The fact that teams expected us to do it challenged us to open them up by tweaking it slightly, bluffing the defence, either by myself and Brian swapping roles or incorporating a dummy switch into the loop.

When a team has you sussed, add in a variation.

Another old move, this time designed for Shane Horgan, saw Robbie run in his second try last Friday. Off a solid scrum Ross Byrne signalling for the ball created a one-on-one for Adam with outhalf Julien Dumora, who he ran clean through.

The change of direction by Robbie and how he fought through the Castres debris to arrive on Adam’s shoulder is equally impressive.

That's almost impossible to defend. Break the first tackle, ride the second, keep your head up and transfer the ball into the offloading hand - that's a training ground move translated into seven points in the south of France.

Not bad.

People criticising this performance should look at the lack of experience on the pitch when Isa Nacewa followed Johnny off after just 36 minutes.

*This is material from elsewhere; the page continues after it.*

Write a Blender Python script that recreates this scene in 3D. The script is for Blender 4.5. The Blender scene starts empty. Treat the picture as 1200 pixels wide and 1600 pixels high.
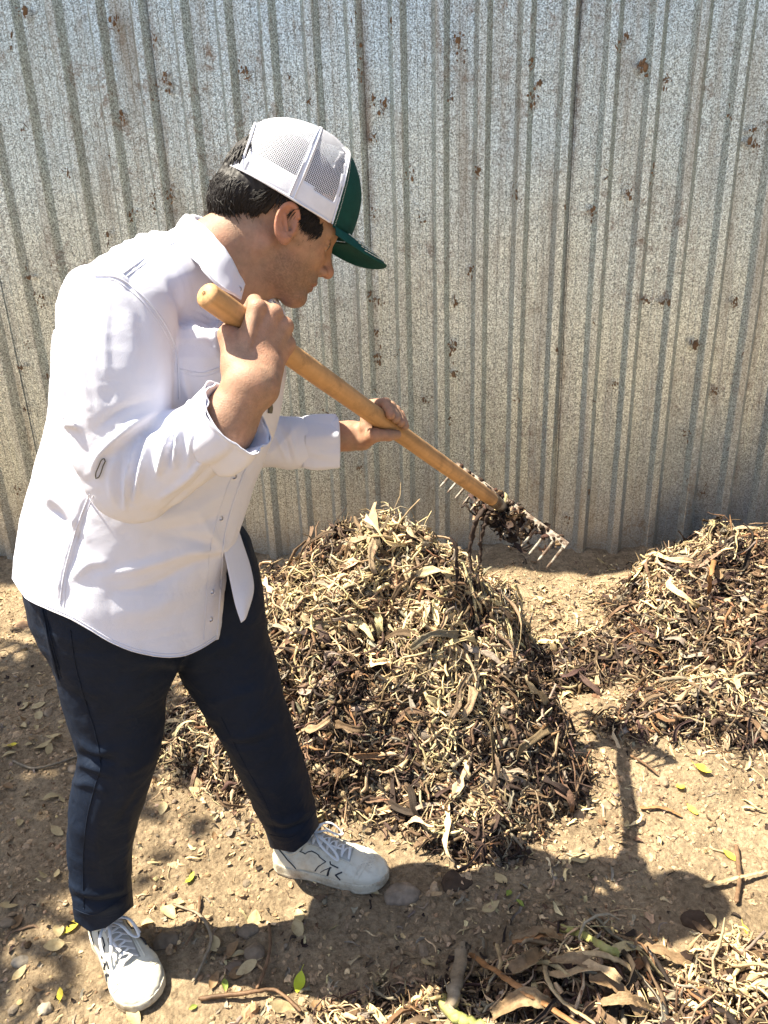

Considering those circumstances the draw, secured despite all that late pressure from Castres forwards, will prove of serious benefit should Leinster beat Wasps and set up a Champions Cup semi-final against Clermont or Toulon at a soccer stadium in France.

It took every ounce of Leinster's player, coaching and support resources to beat Clermont in Bordeaux in that 2012 semi-final. The current squad are not at that level yet. Most of them are only at the start of their journey but they remind me of those early years under Michael Cheika when we found our rhythm and things started clicking in big games.

It was a great time to be playing rugby for Leinster. I’d imagine the current squad are enjoying life at the moment.